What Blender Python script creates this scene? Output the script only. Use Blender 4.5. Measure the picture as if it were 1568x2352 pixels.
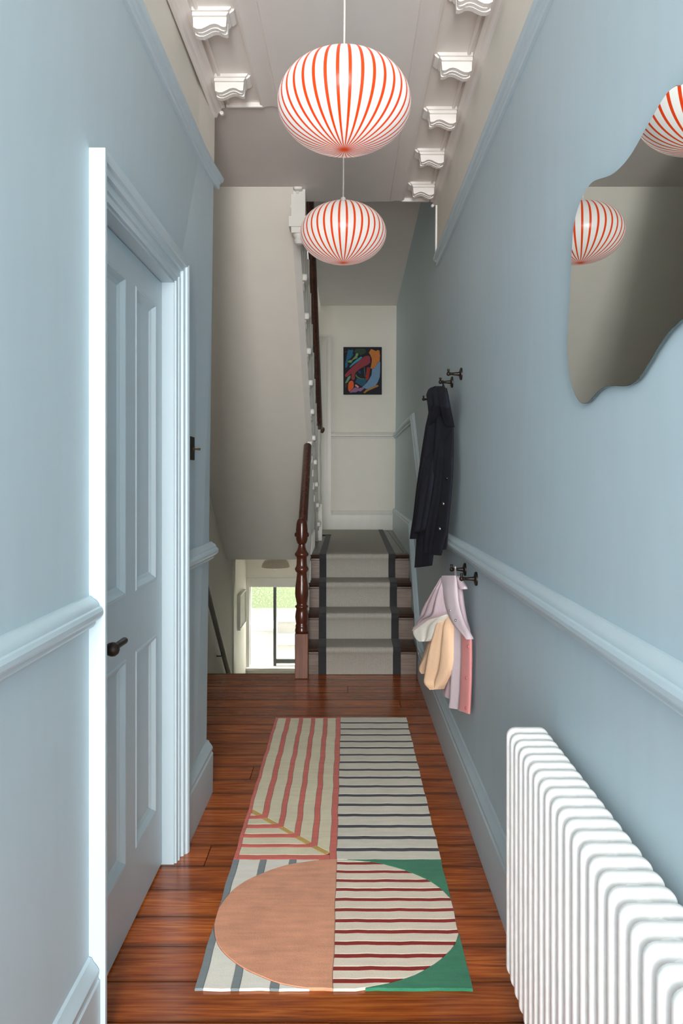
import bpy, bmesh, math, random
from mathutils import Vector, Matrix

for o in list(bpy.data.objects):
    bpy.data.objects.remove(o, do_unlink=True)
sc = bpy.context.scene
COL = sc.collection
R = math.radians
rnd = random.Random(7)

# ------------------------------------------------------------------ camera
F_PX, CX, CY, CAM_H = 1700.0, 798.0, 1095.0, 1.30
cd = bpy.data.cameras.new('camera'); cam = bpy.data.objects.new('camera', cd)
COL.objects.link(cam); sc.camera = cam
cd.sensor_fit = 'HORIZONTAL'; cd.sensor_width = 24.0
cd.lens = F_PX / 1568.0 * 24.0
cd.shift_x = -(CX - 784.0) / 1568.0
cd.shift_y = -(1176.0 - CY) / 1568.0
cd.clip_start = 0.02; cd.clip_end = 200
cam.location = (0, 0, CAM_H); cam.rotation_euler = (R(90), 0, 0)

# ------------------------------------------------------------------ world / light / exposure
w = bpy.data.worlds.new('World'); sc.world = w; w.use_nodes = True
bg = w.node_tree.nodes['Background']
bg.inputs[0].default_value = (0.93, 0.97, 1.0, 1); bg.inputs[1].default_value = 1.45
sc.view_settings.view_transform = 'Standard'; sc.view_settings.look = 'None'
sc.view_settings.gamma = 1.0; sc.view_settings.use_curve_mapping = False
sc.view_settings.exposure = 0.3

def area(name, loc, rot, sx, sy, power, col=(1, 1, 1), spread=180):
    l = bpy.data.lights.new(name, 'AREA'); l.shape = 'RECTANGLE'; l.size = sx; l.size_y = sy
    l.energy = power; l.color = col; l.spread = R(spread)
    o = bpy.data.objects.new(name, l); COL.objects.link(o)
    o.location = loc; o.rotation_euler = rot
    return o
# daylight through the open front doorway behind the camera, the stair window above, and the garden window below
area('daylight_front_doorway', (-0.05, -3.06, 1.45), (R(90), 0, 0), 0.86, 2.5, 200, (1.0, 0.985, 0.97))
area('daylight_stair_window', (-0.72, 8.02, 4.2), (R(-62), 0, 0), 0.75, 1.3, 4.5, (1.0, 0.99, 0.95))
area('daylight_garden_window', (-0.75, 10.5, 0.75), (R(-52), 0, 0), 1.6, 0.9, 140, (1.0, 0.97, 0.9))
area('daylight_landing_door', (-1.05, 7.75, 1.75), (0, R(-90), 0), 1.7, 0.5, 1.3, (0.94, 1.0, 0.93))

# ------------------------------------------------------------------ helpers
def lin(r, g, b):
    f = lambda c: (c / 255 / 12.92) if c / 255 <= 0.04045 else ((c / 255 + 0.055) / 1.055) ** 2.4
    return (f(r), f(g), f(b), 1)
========
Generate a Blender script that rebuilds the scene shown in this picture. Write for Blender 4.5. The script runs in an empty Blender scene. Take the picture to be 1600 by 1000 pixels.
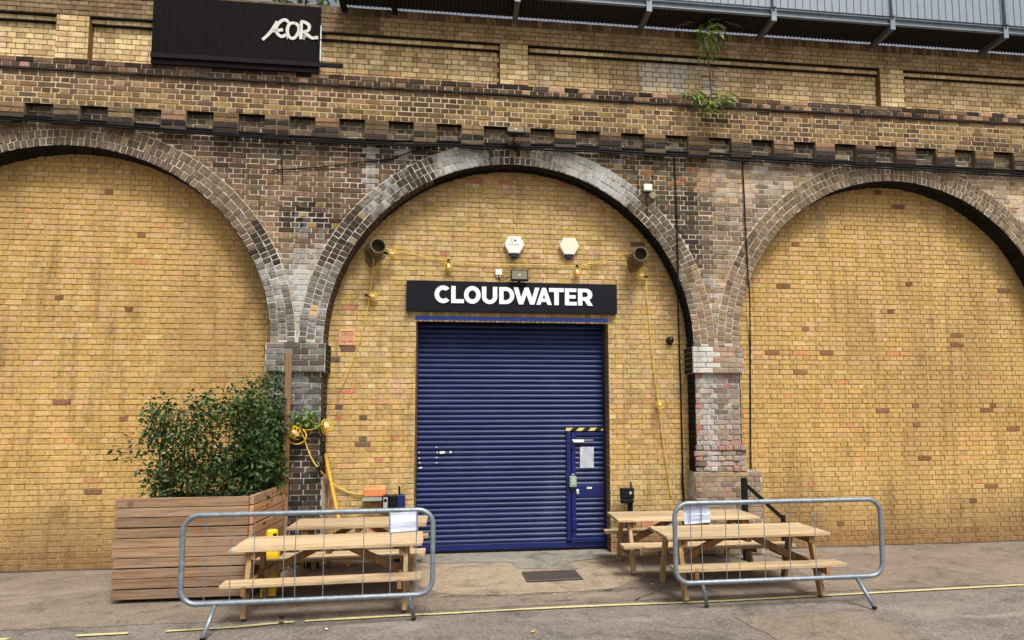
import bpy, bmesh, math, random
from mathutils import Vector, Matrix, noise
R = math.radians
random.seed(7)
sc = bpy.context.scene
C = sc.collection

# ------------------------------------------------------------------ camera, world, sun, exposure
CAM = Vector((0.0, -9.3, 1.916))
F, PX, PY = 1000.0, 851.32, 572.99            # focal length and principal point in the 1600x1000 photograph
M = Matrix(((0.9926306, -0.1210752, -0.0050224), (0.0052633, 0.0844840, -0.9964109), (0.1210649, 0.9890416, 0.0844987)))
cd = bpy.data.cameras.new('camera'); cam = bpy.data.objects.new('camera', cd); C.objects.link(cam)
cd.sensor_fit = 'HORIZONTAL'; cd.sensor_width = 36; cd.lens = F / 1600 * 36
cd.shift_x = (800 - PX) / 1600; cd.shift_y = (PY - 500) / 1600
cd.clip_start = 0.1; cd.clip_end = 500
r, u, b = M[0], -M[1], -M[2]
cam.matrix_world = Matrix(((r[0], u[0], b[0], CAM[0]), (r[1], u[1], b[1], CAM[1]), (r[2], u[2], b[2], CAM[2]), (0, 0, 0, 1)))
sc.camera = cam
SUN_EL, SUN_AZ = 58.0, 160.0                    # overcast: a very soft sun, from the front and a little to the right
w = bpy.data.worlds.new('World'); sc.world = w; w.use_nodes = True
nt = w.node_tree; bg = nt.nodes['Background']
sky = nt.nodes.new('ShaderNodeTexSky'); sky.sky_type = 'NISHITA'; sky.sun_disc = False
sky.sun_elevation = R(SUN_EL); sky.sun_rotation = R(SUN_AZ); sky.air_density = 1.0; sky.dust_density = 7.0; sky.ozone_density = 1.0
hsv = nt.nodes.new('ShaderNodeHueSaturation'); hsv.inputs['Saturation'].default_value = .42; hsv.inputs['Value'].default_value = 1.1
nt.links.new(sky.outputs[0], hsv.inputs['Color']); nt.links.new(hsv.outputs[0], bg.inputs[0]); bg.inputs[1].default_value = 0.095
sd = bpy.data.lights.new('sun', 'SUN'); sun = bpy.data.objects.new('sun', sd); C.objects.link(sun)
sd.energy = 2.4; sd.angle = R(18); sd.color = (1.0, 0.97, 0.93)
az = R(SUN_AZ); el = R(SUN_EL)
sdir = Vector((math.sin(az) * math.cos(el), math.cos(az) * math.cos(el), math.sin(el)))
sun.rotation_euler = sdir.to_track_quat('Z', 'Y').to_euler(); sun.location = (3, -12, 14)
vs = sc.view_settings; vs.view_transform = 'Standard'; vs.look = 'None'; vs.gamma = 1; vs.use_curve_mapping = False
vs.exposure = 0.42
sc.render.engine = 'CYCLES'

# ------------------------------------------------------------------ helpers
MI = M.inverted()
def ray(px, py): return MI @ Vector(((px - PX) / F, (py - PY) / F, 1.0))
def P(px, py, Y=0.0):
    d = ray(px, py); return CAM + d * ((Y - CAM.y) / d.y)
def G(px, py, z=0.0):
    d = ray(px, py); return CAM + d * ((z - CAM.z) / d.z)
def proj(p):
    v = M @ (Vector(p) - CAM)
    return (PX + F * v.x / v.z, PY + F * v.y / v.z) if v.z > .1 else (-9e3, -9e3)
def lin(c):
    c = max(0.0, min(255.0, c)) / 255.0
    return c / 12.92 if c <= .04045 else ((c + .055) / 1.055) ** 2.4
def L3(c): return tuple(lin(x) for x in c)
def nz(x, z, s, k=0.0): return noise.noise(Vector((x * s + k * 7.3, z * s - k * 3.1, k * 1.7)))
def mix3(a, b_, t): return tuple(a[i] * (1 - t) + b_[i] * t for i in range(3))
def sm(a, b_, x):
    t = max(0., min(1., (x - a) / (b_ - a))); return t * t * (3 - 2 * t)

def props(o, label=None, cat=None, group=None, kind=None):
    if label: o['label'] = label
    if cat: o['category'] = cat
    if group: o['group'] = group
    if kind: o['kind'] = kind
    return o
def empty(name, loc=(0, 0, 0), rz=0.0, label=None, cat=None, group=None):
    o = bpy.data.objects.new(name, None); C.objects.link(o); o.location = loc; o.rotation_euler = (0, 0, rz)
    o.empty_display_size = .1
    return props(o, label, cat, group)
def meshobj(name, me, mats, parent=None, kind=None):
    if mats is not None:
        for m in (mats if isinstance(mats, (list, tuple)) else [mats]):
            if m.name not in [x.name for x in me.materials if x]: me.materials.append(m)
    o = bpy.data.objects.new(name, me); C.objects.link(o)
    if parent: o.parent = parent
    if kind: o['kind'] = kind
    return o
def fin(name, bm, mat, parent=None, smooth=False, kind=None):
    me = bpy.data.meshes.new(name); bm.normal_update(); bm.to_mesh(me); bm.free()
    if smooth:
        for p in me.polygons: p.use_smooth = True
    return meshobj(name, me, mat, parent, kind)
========
[Short task] Leave out every picture, then retype exactly the lines from the one containing "What Blender Python" through the one containing "rnd = random.Random(7)".

[Exercise solution]
What Blender Python script creates this scene? Output the script only. Use Blender 4.5. Measure the picture as if it were 1568x2352 pixels.
import bpy, bmesh, math, random
from mathutils import Vector, Matrix

for o in list(bpy.data.objects):
    bpy.data.objects.remove(o, do_unlink=True)
sc = bpy.context.scene
COL = sc.collection
R = math.radians
rnd = random.Random(7)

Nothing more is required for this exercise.